• _DATA EXCERPT_:
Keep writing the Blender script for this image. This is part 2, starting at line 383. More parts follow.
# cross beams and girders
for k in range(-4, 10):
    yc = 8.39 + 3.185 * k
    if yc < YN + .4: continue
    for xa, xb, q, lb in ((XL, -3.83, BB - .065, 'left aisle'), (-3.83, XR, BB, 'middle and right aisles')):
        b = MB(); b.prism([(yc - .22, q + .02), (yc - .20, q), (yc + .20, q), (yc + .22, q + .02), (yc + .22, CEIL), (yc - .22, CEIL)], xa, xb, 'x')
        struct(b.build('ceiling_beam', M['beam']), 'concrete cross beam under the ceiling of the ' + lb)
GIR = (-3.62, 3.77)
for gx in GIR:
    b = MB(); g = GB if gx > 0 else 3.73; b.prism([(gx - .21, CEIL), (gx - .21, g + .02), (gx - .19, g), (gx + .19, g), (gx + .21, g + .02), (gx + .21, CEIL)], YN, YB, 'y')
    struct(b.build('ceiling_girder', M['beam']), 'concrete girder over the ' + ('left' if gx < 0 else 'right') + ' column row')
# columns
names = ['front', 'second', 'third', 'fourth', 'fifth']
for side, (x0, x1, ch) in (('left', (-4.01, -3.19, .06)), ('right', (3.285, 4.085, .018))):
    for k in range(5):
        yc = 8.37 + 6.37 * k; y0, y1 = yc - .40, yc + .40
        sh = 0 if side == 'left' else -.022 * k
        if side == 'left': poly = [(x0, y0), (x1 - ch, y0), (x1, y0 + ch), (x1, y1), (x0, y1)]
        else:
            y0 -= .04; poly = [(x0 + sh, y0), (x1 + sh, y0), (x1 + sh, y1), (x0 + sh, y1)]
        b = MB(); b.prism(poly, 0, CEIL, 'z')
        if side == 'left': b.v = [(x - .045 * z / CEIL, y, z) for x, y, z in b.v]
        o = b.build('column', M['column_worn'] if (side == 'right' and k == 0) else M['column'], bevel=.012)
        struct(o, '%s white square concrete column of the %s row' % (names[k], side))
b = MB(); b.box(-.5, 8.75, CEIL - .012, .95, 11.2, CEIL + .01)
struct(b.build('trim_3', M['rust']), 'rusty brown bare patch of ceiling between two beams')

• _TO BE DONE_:
Type out the full listing again, exactly as given.

• _THE COMPLETED TASK_:
Keep writing the Blender script for this image. This is part 2, starting at line 383. More parts follow.
# cross beams and girders
for k in range(-4, 10):
    yc = 8.39 + 3.185 * k
    if yc < YN + .4: continue
    for xa, xb, q, lb in ((XL, -3.83, BB - .065, 'left aisle'), (-3.83, XR, BB, 'middle and right aisles')):
        b = MB(); b.prism([(yc - .22, q + .02), (yc - .20, q), (yc + .20, q), (yc + .22, q + .02), (yc + .22, CEIL), (yc - .22, CEIL)], xa, xb, 'x')
        struct(b.build('ceiling_beam', M['beam']), 'concrete cross beam under the ceiling of the ' + lb)
GIR = (-3.62, 3.77)
for gx in GIR:
    b = MB(); g = GB if gx > 0 else 3.73; b.prism([(gx - .21, CEIL), (gx - .21, g + .02), (gx - .19, g), (gx + .19, g), (gx + .21, g + .02), (gx + .21, CEIL)], YN, YB, 'y')
    struct(b.build('ceiling_girder', M['beam']), 'concrete girder over the ' + ('left' if gx < 0 else 'right') + ' column row')
# columns
names = ['front', 'second', 'third', 'fourth', 'fifth']
for side, (x0, x1, ch) in (('left', (-4.01, -3.19, .06)), ('right', (3.285, 4.085, .018))):
    for k in range(5):
        yc = 8.37 + 6.37 * k; y0, y1 = yc - .40, yc + .40
        sh = 0 if side == 'left' else -.022 * k
        if side == 'left': poly = [(x0, y0), (x1 - ch, y0), (x1, y0 + ch), (x1, y1), (x0, y1)]
        else:
            y0 -= .04; poly = [(x0 + sh, y0), (x1 + sh, y0), (x1 + sh, y1), (x0 + sh, y1)]
        b = MB(); b.prism(poly, 0, CEIL, 'z')
        if side == 'left': b.v = [(x - .045 * z / CEIL, y, z) for x, y, z in b.v]
        o = b.build('column', M['column_worn'] if (side == 'right' and k == 0) else M['column'], bevel=.012)
        struct(o, '%s white square concrete column of the %s row' % (names[k], side))
b = MB(); b.box(-.5, 8.75, CEIL - .012, .95, 11.2, CEIL + .01)
struct(b.build('trim_3', M['rust']), 'rusty brown bare patch of ceiling between two beams')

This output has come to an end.